SOURCE MATERIAL:
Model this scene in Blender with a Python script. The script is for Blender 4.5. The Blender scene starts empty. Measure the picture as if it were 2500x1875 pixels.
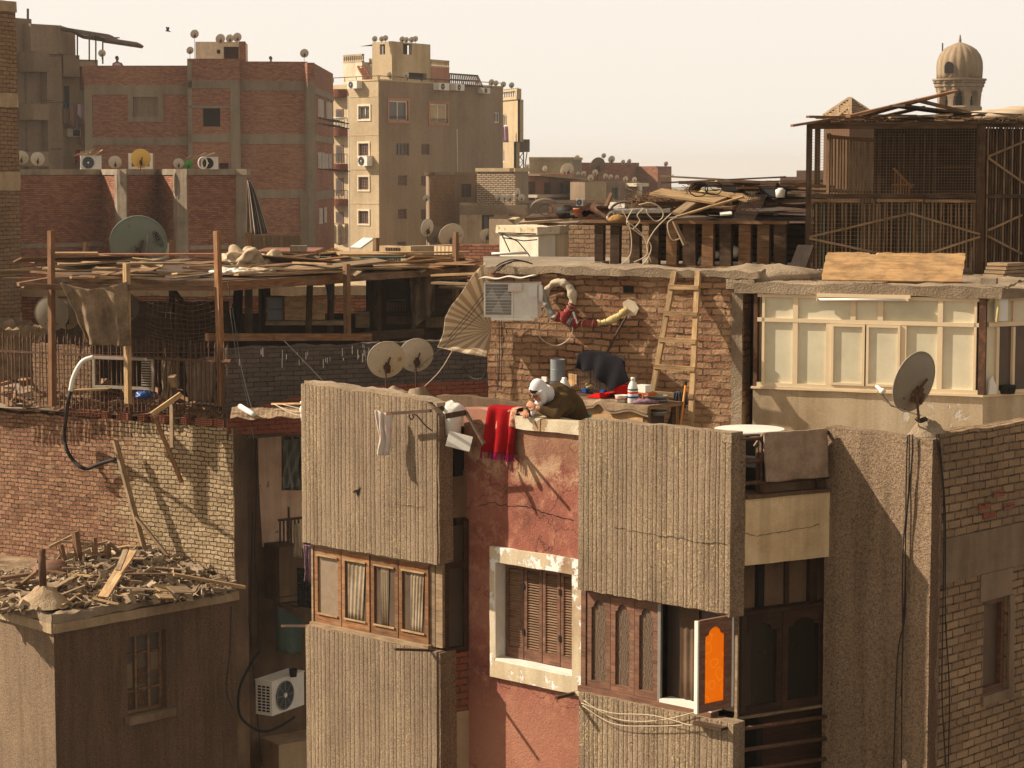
import bpy,bmesh,math,random
from math import sin,cos,tan,atan,atan2,pi,radians,sqrt
from mathutils import Vector,Matrix,Quaternion,noise
SC=bpy.context.scene
COL=SC.collection
RND=random.Random(11)
# ------------------------------------------------------------------ camera
FPX,CXP,CYP,HYP,EYE=5470.0,1250.0,937.5,415.0,18.0
PITCH=atan((CYP-HYP)/FPX)
cam=bpy.data.objects.new('camera',bpy.data.cameras.new('camera'))
COL.objects.link(cam)
cam.location=(0,0,EYE)
cam.rotation_euler=(pi/2-PITCH,0,0)
cam.data.sensor_width=36.0
cam.data.lens=FPX/2500.0*36.0
cam.data.clip_start=0.5
cam.data.clip_end=6000
SC.camera=cam
# ------------------------------------------------------------------ light
SUN_EL=radians(36.5)
SUN_AZ=(-0.9907,0.136)
HAZE_D=0.00035
SV=Vector((SUN_AZ[0]*cos(SUN_EL),SUN_AZ[1]*cos(SUN_EL),sin(SUN_EL))).normalized()
sl=bpy.data.lights.new('sun','SUN')
sl.energy=5.0
sl.angle=radians(0.6)
sl.color=(1.0,0.885,0.745)
so=bpy.data.objects.new('sun',sl)
so.rotation_euler=SV.to_track_quat('Z','Y').to_euler()
so.location=(-40,0,60)
COL.objects.link(so)
wd=bpy.data.worlds.new('World')
SC.world=wd
wd.use_nodes=True
wn=wd.node_tree
wn.nodes.clear()
_o=wn.nodes.new('ShaderNodeOutputWorld')
_b=wn.nodes.new('ShaderNodeBackground')
_s=wn.nodes.new('ShaderNodeTexSky')
_s.sky_type='NISHITA'
_s.sun_disc=False
_s.sun_elevation=SUN_EL
_s.sun_rotation=atan2(SUN_AZ[0],SUN_AZ[1])
_s.dust_density=9.0
_s.air_density=1.2
_s.ozone_density=0.4
_m=wn.nodes.new('ShaderNodeMix')
_m.data_type='RGBA'
_m.inputs['Factor'].default_value=0.88
wn.links.new(_s.outputs[0],_m.inputs['A'])
# dusty air: bright cream band at the horizon, dimmer towards the zenith
_tc=wn.nodes.new('ShaderNodeTexCoord'); _sx=wn.nodes.new('ShaderNodeSeparateXYZ')
wn.links.new(_tc.outputs['Generated'],_sx.inputs[0])
_mr=wn.nodes.new('ShaderNodeMapRange'); _mr.interpolation_type='SMOOTHSTEP'
wn.links.new(_sx.outputs['Z'],_mr.inputs['Value'])
_mr.inputs['From Min'].default_value=0.07; _mr.inputs['From Max'].default_value=0.5
_g=wn.nodes.new('ShaderNodeMix'); _g.data_type='RGBA'
wn.links.new(_mr.outputs[0],_g.inputs['Factor'])
_g.inputs['A'].default_value=(7.4,6.85,6.1,1)
_g.inputs['B'].default_value=(3.0,2.55,2.1,1)
wn.links.new(_g.outputs['Result'],_m.inputs['B'])
wn.links.new(_m.outputs['Result'],_b.inputs['Color'])
_b.inputs['Strength'].default_value=0.1
wn.links.new(_b.outputs[0],_o.inputs['Surface'])
SC.view_settings.view_transform='Standard'
SC.view_settings.look='None'
SC.view_settings.exposure=0.58
SC.view_settings.gamma=1.0
SC.cycles.max_bounces=6
SC.cycles.diffuse_bounces=3
SC.cycles.transparent_max_bounces=12
SC.cycles.volume_bounces=0
SC.cycles.use_denoising=True
# ------------------------------------------------------------------ geometry helpers
def at(px,py,Y):
    """photo pixel (2500 wide) -> world point on the depth plane y = Y"""
    dx=(px-CXP)/FPX
    dy=-(py-CYP)/FPX
    fy=cos(PITCH)+dy*sin(PITCH)
    fz=-sin(PITCH)+dy*cos(PITCH)
    return Vector((dx/fy*Y,Y,EYE+fz/fy*Y))
def raydir(px,py):
    return(at(px,py,1.0)-Vector((0,0,EYE)))
class Fr:
    """upright frame: s along the wall (left to right), n out of the wall towards the viewer, z absolute"""
    def __init__(self,A,B):
        self.A=Vector((A[0],A[1],0)); B=Vector((B[0],B[1],0))
        self.ds=(B-self.A); self.L=self.ds.length; self.ds.normalize()
        self.nn=Vector((self.ds.y,-self.ds.x,0))
    def p(self,s,n,z):
        v=self.A+self.ds*s+self.nn*n
        return Vector((v.x,v.y,z))
    def hit(self,px,py,n=0.0):
        d=raydir(px,py); O=Vector((0,0,EYE))
        q=self.A+self.nn*n
        t=(q-O).dot(self.nn)/d.dot(self.nn)
        P=O+d*t
        return(P-self.A).dot(self.ds),P.z
    def s(self,px,py,n=0.0):return self.hit(px,py,n)[0]
    def z(self,px,py,n=0.0):return self.hit(px,py,n)[1]
def fr2(pxa,Ya,pxb,Yb,py=800):
    a=at(pxa,py,Ya); b=at(pxb,py,Yb)
    return Fr((a.x,a.y),(b.x,b.y))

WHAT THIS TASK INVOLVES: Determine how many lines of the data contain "scene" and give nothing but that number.

TASK SOLUTION: 2